Since the release 1.0 in 2015, we’re asking commercial customers for a license fee because we think it’s fair to get something back in exchange for a software we put many thousands of hours of serious work into. But to be frank - it didn’t work very well during the first two years.

A typical pattern back in 2015 and 2016 was that companies and even more individual people were quite interested in our software and frequently asked for support (to be fair: Documentation and usability weren’t as good as today). With Structr being an open source project, people were able to download and compile the software, and most of them were expecting to get support, bug fixes etc. for free because it’s apparently what they expected from Open Source.

Providing support to people evaluating a software takes time, especially if the software is young and developing fast. And it can be frustrating to see that people are not willing to spend even smallest amounts of money in exchange for many hours of writing e-mails, support tickets or even phone calls with individual help, even touching completely unrelated topics like JavaScript coding or helping to configure their operating system properly. At this point, it should be noted that not everyone was acting like this, so a big thanks goes out to the small but very helpful group of people and companies that supported us with money and even paid some license fees. Without you, the Structr project wouldn’t be possible, and even more wouldn’t make any sense.

License Keys as a Secret of Success

In 2017, our frustration about countless hours spent on supporting people not contributing at all to the project grew. Then we made an important decision and introduced license keys, and this required us to group functionality into free (as in beer) vs. paid editions/modules. To be clear: Everything in the Structr project is still Open Source and Free Software (as in speech), and everything is published on GitHub. But despite being open source, we have built security mechanisms into Structr on two different levels:

Restricted Compiliation

Compiling the published source code into a runnable program can only be done by us because the software ships with a certificate we exclusively own the private key for. This is to make sure our customers run official copies only, as we can only guarantee (in terms of liability) for official versions of our product.

You might ask “but it’s open source and so is the certificate - we could create our own certificate/private key and compile it”. Yes, that’s on purpose, and that’s why our software is still eligible to be called Open Source and Free Software, because you can modify the source code and build and use your own version. But by modifying the certificate, you create a derivative work which has to be published under the same license (GPL in this case).

Restricted Runtime

The second building block of our licensing policy is that you can run a Structr instance without any license key on the functionaliy level of the Community Edition. To enable more advanced functions, our users have to obtain a license key for the add-on modules they require.

The reason behind this is that we have to cover our support and development efforts for the more complex features which deliver a higher value, require a certain level of explanation and are more expensive to maintain.

We think that the packaging options with a free Community version and fee-based add-on modules are a good compromise and reflect the fairness we expect from our users.

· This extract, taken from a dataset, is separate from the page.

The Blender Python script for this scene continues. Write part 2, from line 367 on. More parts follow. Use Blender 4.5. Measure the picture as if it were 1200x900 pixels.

Since introducing the new licensing system, we experienced a strong growth in license revenue and number of customers. We think that this is caused by two effects:

First and foremost, we could spent more time enhancing the software and its documentation so more people and companies are attracted to the more recent versions.

Secondly, we think that the target audience is somewhat filtered in the way that we get a higher percentage of requests from people or companies that are seriously interested, see the value in our software and can even think about paying a license fee in exchange for a good software and great services rendered by its creators.